自由度の高い職業システム、のんびりとした時間の流れ、そして心にじんわりと沁み込んでくる物語。

そこに、快適に遊べる操作性や、ソロ・マルチどちらでも楽しめる柔軟な設計が合わさることで、このゲームは“癒し”と“冒険”を両立させた、まさに今の時代に寄り添うRPGに仕上がっていた。

プレイヤーが何をしていても、それがちゃんとゲームとして肯定される設計は、本当に貴重だと思う。

戦うことが好きな人もいれば、モノづくりに夢中になりたい人もいるし、ただフィールドを歩いて景色を眺めていたい人だっている。

そのすべてが正解で、誰もが“自分の遊び方”を見つけていいんだよ、というメッセージが本作からは静かに伝わってくる。

Switchというプラットフォームとの相性も非常によく、寝転びながら遊んでも、ドックに接続してじっくり腰を据えても、どちらでも楽しめるのは嬉しいポイントだった。

ちょっとした隙間時間にクラフトを進めたり、週末にがっつり探索に出かけたりと、生活のリズムに寄り添う遊び方ができるのも本作の魅力のひとつになっている。

何かと慌ただしい日々の中で、ふと立ち止まりたくなったとき。

少し気持ちを切り替えたいとき。

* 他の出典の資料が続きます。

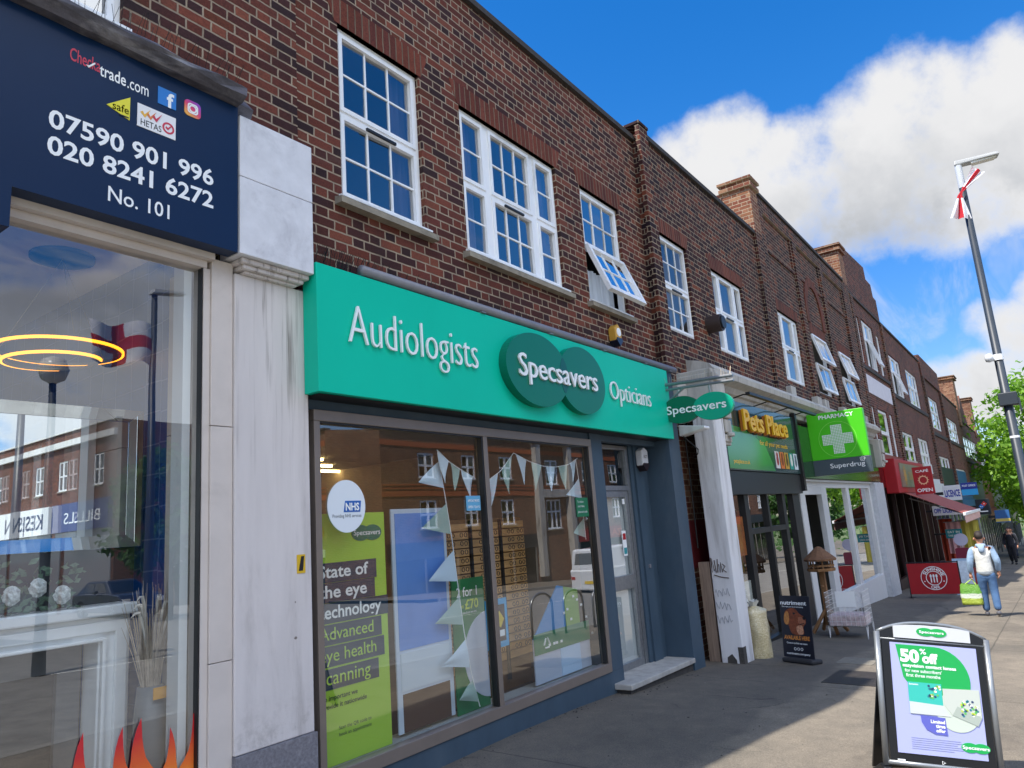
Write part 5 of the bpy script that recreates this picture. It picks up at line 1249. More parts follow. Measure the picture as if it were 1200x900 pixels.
mb = MB(); mb.ell(3.36, 1.84, .165, .175, 3.811, 3.816, 48); mb.build('disc', pm('sticker white', '#dfe6ec', .5), Nh)
mb = MB(); mb.prism([(3.33, 1.80), (3.475, 1.80), (3.485, 1.875), (3.345, 1.875)], 3.808, 3.811); mb.build('badge', pm('health blue', '#1f5fb0', .5), Nh)
letters(Nh, [('NHS', 3.345, 1.812, 3.806, .12, .05, .03)], '#f2f4f2'); letters(Nh, [('Providing NHS services', 3.235, 1.765, 3.810, .25, .022, .0)], '#2a3a4a')
BL = panel('window_poster', 'tall blue poster with white border and brown foot beside the lime poster', 'poster', 3.94, 4.55, .24, 1.82, 3.99, '#c9d4e0')
MB().box(3.975, 4.515, 3.985, 3.99, .80, 1.785).build('picture', pm('poster blue', '#6a97dc', .35, var=.12, scale=1.5), BL); MB().box(3.99, 4.50, 3.985, 3.99, .242, .50).build('foot', pm('poster brown', '#5a3f2c', .5), BL)
MB().box(3.98, 4.51, 3.984, 3.99, .52, .78).build('white_band', pm('poster pale', '#d3dde4', .4), BL)
GP = panel('window_poster', 'dark green two for one offer poster with a big pale circle', 'poster', 4.57, 4.98, .22, 1.24, 3.98, '#1f7a42')
def half(cx, cz, r, xmin, xmax, y0, y1, zmin=None, n=48):
    pts = [(min(max(cx+r*math.cos(2*math.pi*k/n), xmin), xmax), max(cz+r*math.sin(2*math.pi*k/n), zmin or -9)) for k in range(n)]
    return MB().prism(pts, y0, y1)
half(5.02, .62, .34, 4.6, 4.98, 3.976, 3.98).build('circle', pm('pale lilac', '#c9d0dc', .5), GP)
letters(GP, [('2 for 1', 4.62, 1.10, 3.974, .26, .075, .01)], '#f2f4f2'); letters(GP, [('from', 4.62, 1.01, 3.974, .08, .035, 0), ('£70', 4.72, 1.00, 3.974, .17, .075, .02)], '#c9dc3c')
letters(GP, [('when you choose two pairs', 4.64, .965, 3.974, .22, .02, 0)], '#f2f4f2')
Bp = panel('window_poster', 'small poster in a bright blue frame hanging low behind the middle of the window', 'poster', 4.98, 5.30, .63, 1.03, 3.99, '#3fa7d8')
MB().box(5.02, 5.26, 3.986, 3.99, .68, .98).build('picture', pm('frame picture', '#4a3b2f', .5, var=.5, scale=12), Bp)
MB().prism([(5.12, .84), (5.19, .79), (5.24, .86), (5.18, .93)], 3.983, 3.986).build('yellow_shape', pm('poster yellow', '#e3c53a', .5), Bp)
mb = MB()
for a in (5.04, 5.17): mb.box(a, a+.07, 3.983, 3.986, .72, .77)
mb.build('white_shape', LETTER, Bp)
# slatted display wall of spectacles
Dw = thing('display_stand', 'tall wooden slatted spectacle display stand inside the optician window', 'display stand', (5.5, 4.4, .1))
WOODL = pm('light oak slat', '#d3a268', .5, var=.2, scale=5, stretch=(1, 1, 6))
mb = MB()
for k in range(17): mb.box(5.02, 6.36, 4.5, 4.53, .38+k*.078, .445+k*.078)
mb.build('slats', WOODL, Dw); MB().box(5.02, 6.36, 4.531, 4.56, .1, 1.73).build('backboard', pm('dark oak', '#8a6437', .6), Dw)
mb = MB()
for x in (5.45, 5.92): mb.box(x, x+.025, 4.47, 4.499, .2, 1.72)
mb.build('upright', BLACK, Dw)
mb = MB(); random.seed(6)
for k in range(1, 16):
    for x in (5.12, 5.30, 5.58, 5.76, 6.04, 6.2):
        z = .42+k*.078
        mb.ring(x-.03, z, .022, .017, 4.43, 4.435, 10); mb.ring(x+.03, z, .022, .017, 4.43, 4.435, 10)
tag(mb.build('spectacles', BLACK, Dw), kind='stuff')
Ct = thing('counter', 'pale reception counter in the back of the optician shop', 'counter', (4.5, 6.4, .1))
MB().box(3.6, 5.0, 6.2, 6.8, .1, 1.05).build('front', pm('counter pale', '#cfcac0', .5), Ct, bevel=.01); MB().box(3.55, 5.05, 6.15, 6.85, 1.052, 1.09).build('top', pm('counter oak', '#a57d4c', .5), Ct)
# right hand banner of triangles
Tr = panel('window_banner', 'wide low banner of blue and green triangles over pale panels in the optician window', 'banner', 5.62, 6.60, .23, .62, 3.96, '#b9c3d4')
MB().prism([(5.62, .62), (6.18, .62), (6.18, 1.03), (6.08, 1.05)], 3.956, 3.968).build('blue_triangle', pm('banner blue', '#2f86c4', .45), Tr)
MB().prism([(6.181, .62), (6.44, .62), (6.44, .98), (6.181, 1.03)], 3.956, 3.968).build('green_patch', pm('banner olive', '#6fa03a', .45), Tr)
MB().box(5.62, 6.60, 3.952, 3.9555, .48, .66).build('green_band', pm('banner green', '#1f7a55', .45), Tr)
MB().box(6.05, 6.40, 3.953, 3.9597, .232, .478).build('pale_panel', pm('banner ice', '#bcd6ee', .45), Tr)
mb = MB(); random.seed(12)
for k in range(12): x = 5.85+.07*k+random.uniform(-.02, .02); z = .53+random.uniform(-.02, .42)*(k > 3); mb.box(x, x+.035, 3.949, 3.952, z, z+.022)
mb.build('price_label', LETTER, Tr)
mb = MB()
for k in range(3):
    a = R(90+120*k); b = R(90+120*(k+1)); mb.tube([(5.82+.05*math.cos(a+.3), 3.95, .56+.05*math.sin(a+.3)), (5.82+.05*math.cos(b-.3), 3.95, .56+.05*math.sin(b-.3))], .008, 5)
mb.build('recycle_symbol', LETTER, Tr)
gs = thing('window_sticker', 'small green notice stuck near the top right corner of the optician window', 'sticker', (6.45, 3.815, 1.68))
MB().box(6.33, 6.56, 3.811, 3.816, 1.68, 1.87).build('sheet', pm('notice green', '#0f6b46', .5), gs); letters(gs, [('To reduce', 6.35, 1.82, 3.809, .12, .022, 0), ('your time', 6.35, 1.775, 3.809, .13, .022, 0), ('please ask inside', 6.35, 1.72, 3.809, .18, .022, 0)], '#dfe8e2')
bs = thing('window_sticker', 'small pale blue notice on the glass above the blue poster', 'sticker', (4.75, 3.815, 1.75))
MB().box(4.62, 4.80, 3.811, 3.816, 1.78, 1.90).build('sheet', pm('notice blue', '#5fa3c9', .5), bs); letters(bs, [('APPOINTMENTS', 4.635, 1.85, 3.809, .15, .02, .01), ('OPEN 7 DAYS', 4.635, 1.80, 3.809, .15, .02, .01)], '#eef4f6')
# bunting
PEN = [pm('pennant pale', '#cfe0ec', .8), pm('pennant sage', '#9fb9b0', .8)]
def bunting(label, pts, sizes, y):
    T = thing('bunting', label, 'bunting', (pts[0][0], y, pts[0][1]))
    MB().tube([(x, y, z) for x, z in pts], .0038, 5).build('string', LETTER, T)
    random.seed(len(pts))
    for k in range(len(pts)-1):
        (xa, za), (xb, zb) = pts[k], pts[k+1]
        for q, (f0, f1) in enumerate(sizes):
            x0, z0 = xa+(xb-xa)*f0, za+(zb-za)*f0; x1, z1 = xa+(xb-xa)*f1, za+(zb-za)*f1
            L_ = math.hypot(x1-x0, z1-z0); vert = abs(z1-z0) > abs(x1-x0)*1.5
            mx_, mz_ = (x0+x1)/2, (z0+z1)/2
            tip = (mx_-L_*1.35, mz_-L_*.25+random.uniform(-.03, .03)) if vert else (mx_+random.uniform(-.03, .03), mz_-L_*1.5)
            mb = MB(); yo = random.uniform(-.03, .03); am = random.uniform(.008, .022); ph = random.uniform(0, 6); ni, nj = 6, 6; i0 = len(mb.v)
            for jj in range(nj+1):
                t = jj/nj
                for ii in range(ni+1):
                    u = ii/ni; bx_, bz_ = x0+(x1-x0)*u, z0+(z1-z0)*u
                    mb.v.append((bx_+(tip[0]-bx_)*t*.985, y+yo*t*t+am*math.sin(u*4.5+ph+t*2)*(.3+t*(1-t)*2.5)*(1-t*.6), bz_+(tip[1]-bz_)*t*.985))
            for jj in range(nj):
                for ii in range(ni):
                    a = i0+jj*(ni+1)+ii; mb.f.append((a, a+1, a+ni+2, a+ni+1))
            mb.build('pennant', PEN[(k+q) % 2], T, smooth=True)
bunting('string of pale triangular pennants across the top of the left optician pane', [(4.36, 2.27), (4.50, 2.18), (4.64, 2.12), (4.80, 2.06)], ((.05, .95),), 3.87)
bunting('string of pale triangular pennants sagging across the right optician pane', [(4.98, 2.02), (5.2, 2.12), (5.42, 2.29), (5.66, 2.22), (5.9, 2.18), (6.13, 2.18), (6.36, 2.21), (6.55, 2.28)], ((.15, .85),), 3.88)
bunting('drooping string of pennants hanging down beside the blue poster', [(4.40, 2.25), (4.46, 1.92), (4.52, 1.55), (4.56, 1.18), (4.60, .85), (4.66, .52), (4.74, .26)], ((.2, .85),), 3.90)
bunting('short string of pennants hanging down by the right edge of the optician window', [(6.52, 2.26), (6.57, 1.85), (6.58, 1.45)], ((.45, .95),), 3.885)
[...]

そんなタイミングで、このゲームを手に取ってみると、きっと優しく迎え入れてくれるはずだ。

『ファンタジーライフi』は、ただのRPGではなく、プレイヤーの日常に“余白”を与えてくれる、そんな存在になってくれるかもしれない。

ここまでお読みいただき、本当にありがとうございました。

この記事が、ゲーム選びの一助になれたなら嬉しいです。

あなたのSwitchに、新しい冒険と癒しの時間が訪れますように。